Entries shown
--------------------------------------------------
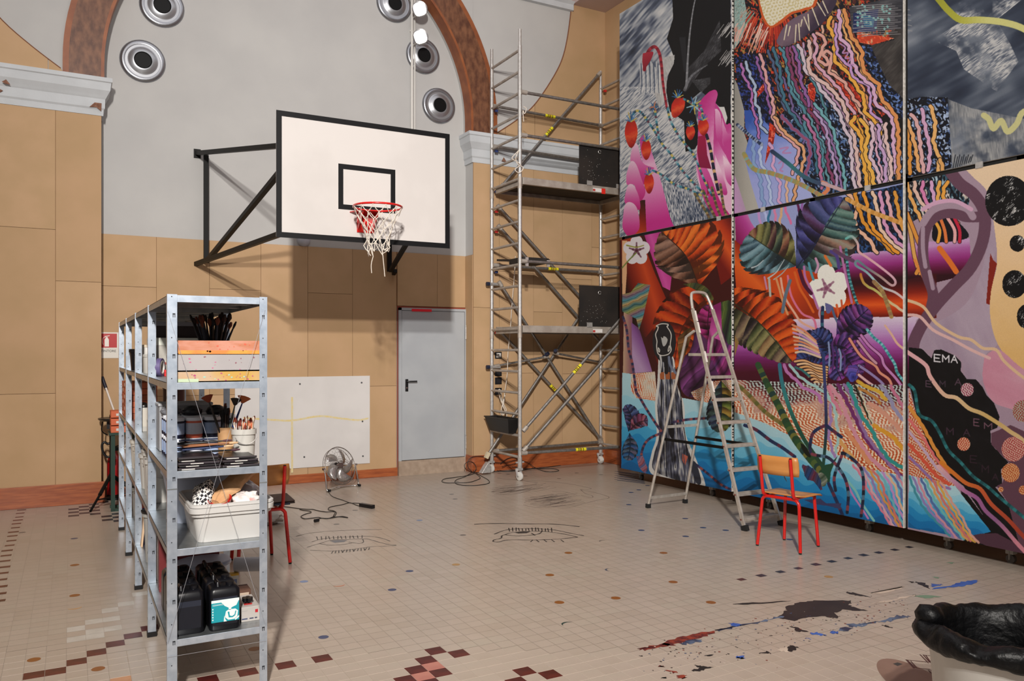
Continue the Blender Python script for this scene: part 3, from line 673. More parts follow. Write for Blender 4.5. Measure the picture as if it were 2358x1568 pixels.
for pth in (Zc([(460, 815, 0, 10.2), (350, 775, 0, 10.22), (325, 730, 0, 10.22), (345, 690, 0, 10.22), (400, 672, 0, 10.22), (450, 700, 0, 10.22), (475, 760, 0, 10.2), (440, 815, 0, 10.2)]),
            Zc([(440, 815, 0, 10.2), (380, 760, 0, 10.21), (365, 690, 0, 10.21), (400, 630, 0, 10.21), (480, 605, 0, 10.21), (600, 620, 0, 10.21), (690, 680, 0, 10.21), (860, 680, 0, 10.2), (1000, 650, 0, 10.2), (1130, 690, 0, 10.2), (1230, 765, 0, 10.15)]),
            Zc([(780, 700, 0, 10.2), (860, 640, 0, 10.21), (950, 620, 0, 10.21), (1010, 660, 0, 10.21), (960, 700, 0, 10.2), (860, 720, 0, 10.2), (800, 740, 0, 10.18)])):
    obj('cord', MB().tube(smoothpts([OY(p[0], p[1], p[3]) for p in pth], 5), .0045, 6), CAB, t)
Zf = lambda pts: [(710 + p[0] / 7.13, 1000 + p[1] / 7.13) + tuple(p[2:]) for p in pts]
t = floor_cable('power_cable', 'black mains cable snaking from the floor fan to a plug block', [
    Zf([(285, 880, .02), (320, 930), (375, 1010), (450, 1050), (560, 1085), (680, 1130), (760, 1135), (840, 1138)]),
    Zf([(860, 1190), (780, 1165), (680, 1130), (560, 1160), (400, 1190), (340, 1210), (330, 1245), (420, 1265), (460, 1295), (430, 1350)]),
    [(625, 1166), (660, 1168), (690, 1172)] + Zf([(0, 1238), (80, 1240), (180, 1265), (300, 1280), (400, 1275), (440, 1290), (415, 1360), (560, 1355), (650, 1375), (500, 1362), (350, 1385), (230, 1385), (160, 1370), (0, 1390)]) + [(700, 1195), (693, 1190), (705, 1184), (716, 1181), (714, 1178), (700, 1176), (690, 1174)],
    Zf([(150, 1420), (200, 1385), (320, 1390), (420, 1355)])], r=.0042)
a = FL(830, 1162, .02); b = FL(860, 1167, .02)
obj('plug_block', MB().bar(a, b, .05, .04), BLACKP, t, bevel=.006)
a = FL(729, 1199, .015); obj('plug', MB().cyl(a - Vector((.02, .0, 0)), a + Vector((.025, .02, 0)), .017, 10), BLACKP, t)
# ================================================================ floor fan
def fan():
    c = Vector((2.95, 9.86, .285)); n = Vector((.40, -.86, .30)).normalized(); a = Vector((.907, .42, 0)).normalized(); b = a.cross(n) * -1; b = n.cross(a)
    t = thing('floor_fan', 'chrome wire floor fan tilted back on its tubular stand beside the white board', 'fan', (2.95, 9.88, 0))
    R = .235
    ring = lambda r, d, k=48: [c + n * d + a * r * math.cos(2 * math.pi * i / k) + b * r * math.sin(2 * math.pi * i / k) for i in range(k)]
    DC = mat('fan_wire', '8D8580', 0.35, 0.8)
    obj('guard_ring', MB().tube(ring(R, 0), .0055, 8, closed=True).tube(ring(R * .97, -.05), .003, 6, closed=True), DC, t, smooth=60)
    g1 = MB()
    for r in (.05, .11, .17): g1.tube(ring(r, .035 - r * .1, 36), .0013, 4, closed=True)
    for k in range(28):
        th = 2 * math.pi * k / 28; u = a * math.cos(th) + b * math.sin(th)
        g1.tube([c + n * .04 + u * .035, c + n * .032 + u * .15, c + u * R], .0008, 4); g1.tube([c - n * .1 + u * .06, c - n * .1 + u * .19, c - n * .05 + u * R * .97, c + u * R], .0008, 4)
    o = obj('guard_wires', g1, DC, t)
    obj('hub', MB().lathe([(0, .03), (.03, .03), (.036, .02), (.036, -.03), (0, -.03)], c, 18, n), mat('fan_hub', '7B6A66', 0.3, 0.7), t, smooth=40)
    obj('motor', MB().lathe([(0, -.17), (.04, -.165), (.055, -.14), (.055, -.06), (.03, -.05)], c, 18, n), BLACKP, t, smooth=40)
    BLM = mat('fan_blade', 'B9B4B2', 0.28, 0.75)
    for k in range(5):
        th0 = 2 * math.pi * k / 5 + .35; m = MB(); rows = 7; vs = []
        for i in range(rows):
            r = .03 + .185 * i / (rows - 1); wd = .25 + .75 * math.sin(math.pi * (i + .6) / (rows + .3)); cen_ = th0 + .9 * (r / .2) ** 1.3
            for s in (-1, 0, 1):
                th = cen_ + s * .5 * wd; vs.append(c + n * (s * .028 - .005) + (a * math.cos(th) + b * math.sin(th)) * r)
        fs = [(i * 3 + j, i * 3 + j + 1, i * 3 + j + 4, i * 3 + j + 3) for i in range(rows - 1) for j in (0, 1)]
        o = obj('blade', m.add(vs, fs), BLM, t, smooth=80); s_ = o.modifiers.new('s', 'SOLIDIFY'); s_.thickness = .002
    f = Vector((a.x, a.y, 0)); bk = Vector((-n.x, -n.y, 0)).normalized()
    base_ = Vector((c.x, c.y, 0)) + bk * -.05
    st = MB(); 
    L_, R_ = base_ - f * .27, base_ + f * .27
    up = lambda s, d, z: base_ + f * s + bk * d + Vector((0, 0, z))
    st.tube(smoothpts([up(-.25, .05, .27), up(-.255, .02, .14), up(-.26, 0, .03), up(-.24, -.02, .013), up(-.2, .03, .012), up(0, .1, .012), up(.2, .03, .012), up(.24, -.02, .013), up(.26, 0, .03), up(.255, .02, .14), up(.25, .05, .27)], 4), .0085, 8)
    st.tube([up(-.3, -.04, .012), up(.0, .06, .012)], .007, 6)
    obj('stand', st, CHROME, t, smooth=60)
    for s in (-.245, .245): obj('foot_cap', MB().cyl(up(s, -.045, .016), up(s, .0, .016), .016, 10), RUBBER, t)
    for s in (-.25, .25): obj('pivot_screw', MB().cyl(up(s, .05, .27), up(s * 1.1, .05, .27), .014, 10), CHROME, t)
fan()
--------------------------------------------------
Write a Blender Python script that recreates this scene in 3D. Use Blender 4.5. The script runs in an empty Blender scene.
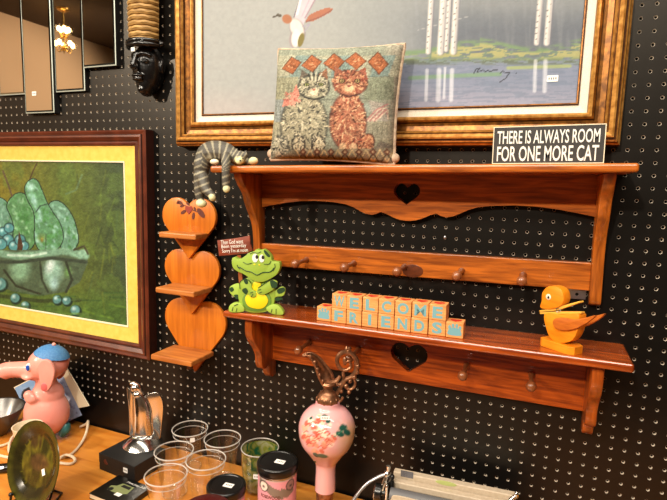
--------------------------------------------------
Problem details
Scan the data above and copy every line with "script" in it.

The output
Continue the Blender Python script for this scene: part 3, from line 673. More parts follow. Write for Blender 4.5. Measure the picture as if it were 2358x1568 pixels.
Write a Blender Python script that recreates this scene in 3D. Use Blender 4.5. The script runs in an empty Blender scene.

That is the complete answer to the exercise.